Para além das ações de monitoramento e educação, é fundamental a criação de um canal de denúncias efetivo, seguro (leia-se com a possibilidade de ser usado anonimamente) e de fácil acesso, em especial para uso dos atletas que tenham sido abordados por aliciadores.

Os atletas são parte fundamental nas ações de prevenção à manipulação de resultados e é por isso que precisam se sentir seguros no momento de denunciar qualquer ação nesse sentido.

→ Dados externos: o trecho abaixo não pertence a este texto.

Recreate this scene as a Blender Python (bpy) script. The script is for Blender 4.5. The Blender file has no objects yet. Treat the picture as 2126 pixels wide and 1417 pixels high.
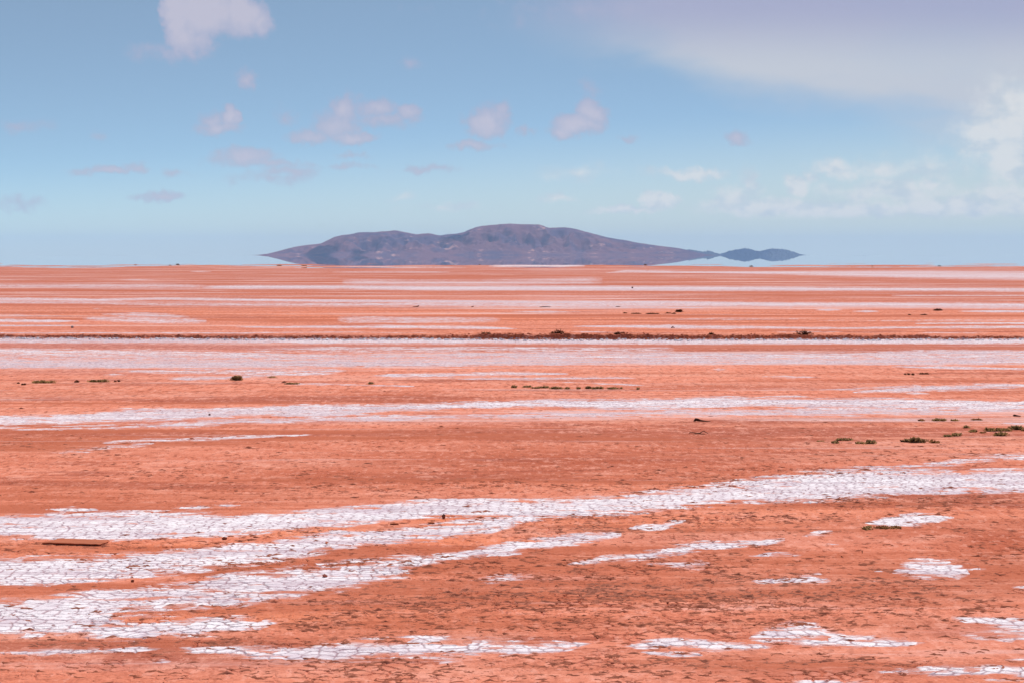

Um programa de compliance e de integridade eficiente terá como missão principal, seja dentro de um clube ou de uma entidade de administração do esporte, educar e prevenir através da conscientização de atletas, com palestras de educação sobre o mercado de apostas esportivas desde as categorias de base, demonstrando claramente para os atletas as possíveis consequências, inclusive criminais, de estar envolvido em casos de fraude em resultados esportivos.

Com essas ações, criaremos um ambiente tecnológico de dados que, junto com outras ações aqui mencionadas, serão capazes de dar um suporte para que a ponta mais vulnerável do esquema – os atletas aliciados pelos fraudadores – se sintam confortáveis para denunciar os esquemas e, assim, poderemos identificar os verdadeiros criminosos que atuam contra um dos maiores patrimônios do povo brasileiro.